Operational Highlights

  • Advanced Breaking Systems (ABS) segment revenue grew 22% YoY in Q3FY26 and 12% YoY in 9MFY26, outperforming underlying two-wheeler production growth.
  • Aluminium Light-weighting & Precision Solutions (ALPS) delivered 36% YoY growth in Q3FY26 and 24% YoY growth in 9MFY26, significantly ahead of historical run rates. Growth supported by higher OEM volumes, ramp-up at the Bangalore facility and increasing aftermarket contribution.
  • Safety Control Cables revenue grew 22% YoY in Q3FY26 and 10% YoY in 9MFY26, led by OEM demand recovery and aftermarket strength.
  • The wheel assembly business reduced by 51.5% YoY in Q3FY26 and 52.8% in 9MFY26, in line with management’s strategy to exit low-value-added segments. Management expects the remaining portion to be fully phased out by March-end, subject to customer transition.
  • Aftermarket demand across segments remains strong, supported by GST reduction and formalization trends. Export revenues stood at ~Rs. 100 crores in Q3FY26, slightly lower YoY due to tariff-related uncertainties in the US and Mexico.
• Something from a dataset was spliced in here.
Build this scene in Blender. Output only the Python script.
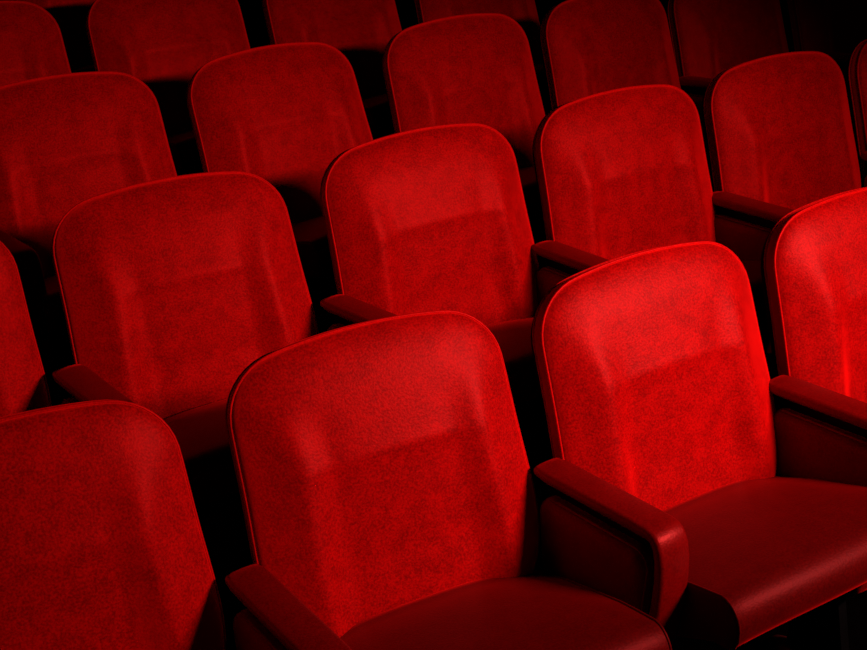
import bpy, math
from mathutils import Vector, Matrix

scene = bpy.context.scene
for o in list(bpy.data.objects):
    bpy.data.objects.remove(o, do_unlink=True)

# ---------------------------------------------------------------- camera
cam_data = bpy.data.cameras.new('camera')
cam = bpy.data.objects.new('camera', cam_data)
scene.collection.objects.link(cam)
cam.location = (-1.051, -1.4485, 1.2349)
cam.rotation_euler = (1.2021, 0.0744, -0.6917)
cam_data.sensor_width = 36.0
cam_data.lens = 1210.24 / 867 * 36.0
cam_data.clip_start = 0.02
scene.camera = cam

# ---------------------------------------------------------------- world, light, exposure
world = bpy.data.worlds.new('dark_auditorium')
scene.world = world
world.use_nodes = True
world.node_tree.nodes['Background'].inputs[0].default_value = (1.0, 0.25, 0.2, 1)
world.node_tree.nodes['Background'].inputs[1].default_value = 0.0015

# a long, narrow stage batten hung in front of the seats
LIGHT_POS = Vector((1.2, -2.12, 1.555))
LIGHT_AIM = Vector((0.62, 0.0, 0.22))
ld = bpy.data.lights.new('stage_batten', 'AREA')
ld.shape = 'RECTANGLE'
ld.size = 0.9
ld.size_y = 0.08
ld.energy = 19.5
ld.spread = math.radians(76)
ld.color = (1.0, 0.93, 0.88)
batten = bpy.data.objects.new('stage_batten', ld)
scene.collection.objects.link(batten)
batten.location = LIGHT_POS
batten.rotation_euler = (LIGHT_AIM - LIGHT_POS).to_track_quat('-Z', 'Y').to_euler()

vs = scene.view_settings
vs.view_transform = 'Standard'
vs.look = 'None'
vs.gamma = 1.0
vs.use_curve_mapping = False
vs.exposure = 0.0

# ---------------------------------------------------------------- materials
def new_mat(name):
    m = bpy.data.materials.new(name)
    m.use_nodes = True
    nt = m.node_tree
    return m, nt, nt.nodes['Principled BSDF']

def velvet(name, dark, light, sheen, rough, sheen_rough=0.35, spec=0.15, bump=0.35, pile=0.0, sheen_tint=(1.0, 0.004, 0.003, 1)):
    m, nt, b = new_mat(name)
    tc = nt.nodes.new('ShaderNodeTexCoord')
    oi = nt.nodes.new('ShaderNodeObjectInfo')
    add = nt.nodes.new('ShaderNodeVectorMath'); add.operation = 'ADD'
    nt.links.new(tc.outputs['Object'], add.inputs[0])
    mul = nt.nodes.new('ShaderNodeMath'); mul.operation = 'MULTIPLY'; mul.inputs[1].default_value = 13.0
    nt.links.new(oi.outputs['Random'], mul.inputs[0])
    nt.links.new(mul.outputs[0], add.inputs[1])
    # brushed nap: soft blotches plus fine pile grain
    n1 = nt.nodes.new('ShaderNodeTexNoise')
    n1.inputs['Scale'].default_value = 26; n1.inputs['Detail'].default_value = 6; n1.inputs['Roughness'].default_value = 0.65
    n2 = nt.nodes.new('ShaderNodeTexNoise')
    n2.inputs['Scale'].default_value = 260; n2.inputs['Detail'].default_value = 2
    nt.links.new(add.outputs[0], n1.inputs['Vector'])
    nt.links.new(add.outputs[0], n2.inputs['Vector'])
    mx = nt.nodes.new('ShaderNodeMath'); mx.operation = 'MULTIPLY_ADD'
    mx.inputs[1].default_value = 0.62
    nt.links.new(n2.outputs['Fac'], mx.inputs[0])
    m2 = nt.nodes.new('ShaderNodeMath'); m2.operation = 'MULTIPLY'; m2.inputs[1].default_value = 0.38
    nt.links.new(n1.outputs['Fac'], m2.inputs[0])
    nt.links.new(m2.outputs[0], mx.inputs[2])
    cr = nt.nodes.new('ShaderNodeValToRGB')
    cr.color_ramp.elements[0].position = 0.38; cr.color_ramp.elements[0].color = (*dark, 1)
    cr.color_ramp.elements[1].position = 0.62; cr.color_ramp.elements[1].color = (*light, 1)
    nt.links.new(mx.outputs[0], cr.inputs['Fac'])
    nt.links.new(cr.outputs['Color'], b.inputs['Base Color'])
    b.inputs['Roughness'].default_value = rough
    b.inputs['Specular IOR Level'].default_value = spec
    b.inputs['Specular Tint'].default_value = (1.0, 0.01, 0.008, 1)
    b.inputs['Sheen Weight'].default_value = sheen
    b.inputs['Sheen Roughness'].default_value = sheen_rough
    b.inputs['Sheen Tint'].default_value = sheen_tint
    bp = nt.nodes.new('ShaderNodeBump')
    bp.inputs['Strength'].default_value = bump
    bp.inputs['Distance'].default_value = 0.0012
    nt.links.new(n2.outputs['Fac'], bp.inputs['Height'])
    nt.links.new(bp.outputs['Normal'], b.inputs['Normal'])
    if pile > 0:
        # upright pile: brightens where the nap is seen edge-on
        sh = nt.nodes.new('ShaderNodeBsdfSheen')
        sh.distribution = 'ASHIKHMIN'
        sh.inputs['Color'].default_value = (pile, pile * 0.004, pile * 0.003, 1)
        sh.inputs['Roughness'].default_value = 0.55
        ad = nt.nodes.new('ShaderNodeAddShader')
        nt.links.new(b.outputs[0], ad.inputs[0]); nt.links.new(sh.outputs[0], ad.inputs[1])
        nt.links.new(ad.outputs[0], nt.nodes['Material Output'].inputs['Surface'])
    return m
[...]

JV and Collaboration Update

  • The collaboration on Japanese alloy wheel technology is progressing as planned, with the first product expected by Feb-end, followed by testing and commercial supply targeted for H2FY27.
  • Taiwan braking collaboration remains under testing and validation, with required amendments completed and commercialization expected post approvals, likely in H2FY27.
  • Sunroof cable JV is on track with machinery installed and plant setup completed, with trials planned in Q2FY27 and commercial supplies expected from H2FY27. Sunroof cable program offers an addressable revenue opportunity of ~Rs. 100 crores over the medium term, with strategic importance highlighted by management.

Other Updates

  • Bangalore manufacturing plant achieved 75–80% capacity utilization in Q3FY26 and is now almost fully operational, aiding operating leverage.
  • Rajasthan (Karoli) plant operated at ~65% utilization in Q3FY26, with utilization expected to improve from H2FY27 as new programs commence.
  • FY27 capex is guided to moderate to ~Rs. 400 crores, reflecting completion of major expansion    phases.